I haven't gone on the date yet though because, well, I don't know. I do know that I've been super busy with work. It's basically consuming my life and eating my soul. You should be totally jealous. Though I really can't complain because I need the money like whoa bad! Also, I think he may be a slacker guy based on the fact that he has been in college just as long as I have, if not a bit longer, and has no major to speak of and no clue what to do with his life. I'm driven. I need someone else who is so I'm not all like, Hey man, I'm running the world over here, care to put the beer down and help?

But then again, what's one date?

But why waste my time?

So. Many. Options.

Plus, I just have so much to think about. I'm still working on getting over the whole Erik debacle and learning how to do things for myself. I'm enjoying the single life, but I still miss having a partner. I'm learning to be my own anchor.

As always, I'm working on the weight situation. Last year I dropped forty pounds and felt sick all the time. When I went to Europe I gained about thirty and when I came home I kept gaining. Ick.. So I started working out even though I HATE working out. But I want to feel better about myself. Plus I want to fit into and look good in the clothes that I bought not very long ago.

Love working on things for myself. :) It's new.

Sunday, June 5, 2011

Well that was interesting...

I can't remember if I've ever talked about my car before. If not, this is the basic run down of the hunk-o-junk that is my car...

It's a 1998 Chevy Cavalier and I named him Carlisle. And it falls apart. All. The. Time.

I got it two years ago and since then many things have broken on it. The coolant pipe broke and all the coolant leaked out of it. By the way, the mechanic looked at me and said, "I've never seen a coolant pipe break before...and I've been a mechanic for a looong time." Great Mr. Mechanic man, I appreciate that... I needed a new muffler when it decided to FALL OFF my car...oh, oh! And the center pipe had a whole in it so I had to get that fixed. And when the muffler fell of it rubbed on the tire, causing it to get to the point where if I had driven a little further it would have burst and I would have died! Hmmm...then there is the leak in my power steering fluid line, so my car squeaks when it's empty. And the engine is making some random loud noise and I can't figure out what's wrong with it...and now the alternator died. WOOOHOOO!!!!

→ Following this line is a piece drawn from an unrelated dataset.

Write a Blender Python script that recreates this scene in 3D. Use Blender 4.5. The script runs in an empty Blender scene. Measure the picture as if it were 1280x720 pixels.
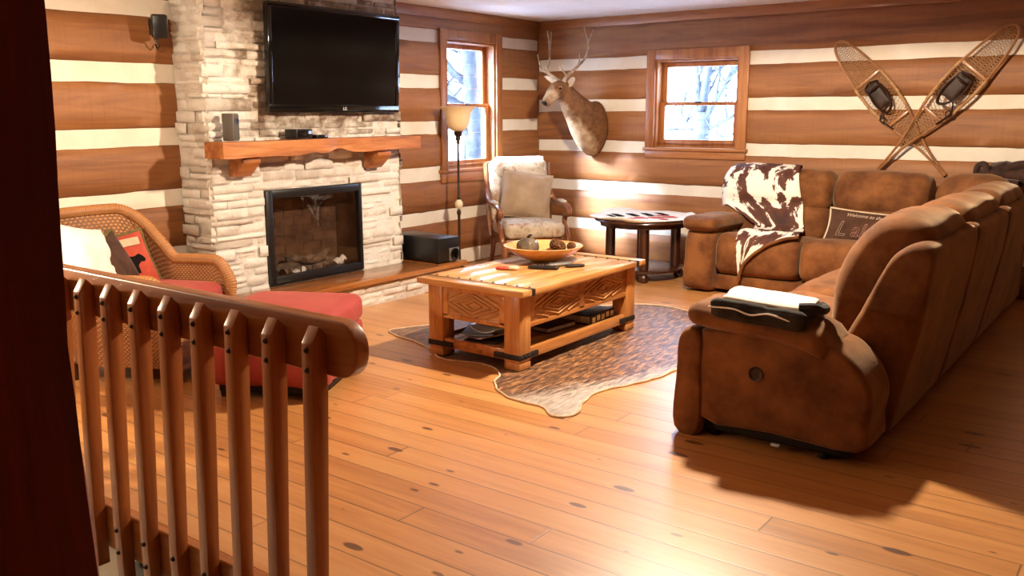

So yesterday, when the battery light came on, I took Carlisle to Autozone to have them test it. And this guy helped me out whilst flirting with me. Which, ya know, why the hell not?? And he told me what was wrong so when I went back today he was there again. He needed my number for something in the computer. When I left he asked if that number was good to call. Soooo I'm going on a date. EEEEEPPP! This is soo weird. I went to the movies and such with Jason, but I don't know how that went and I haven't been on a date since then.

I guess I'm just nervous. I think it'll be fun though. I mean, it's just one night. Right? Why the hell not.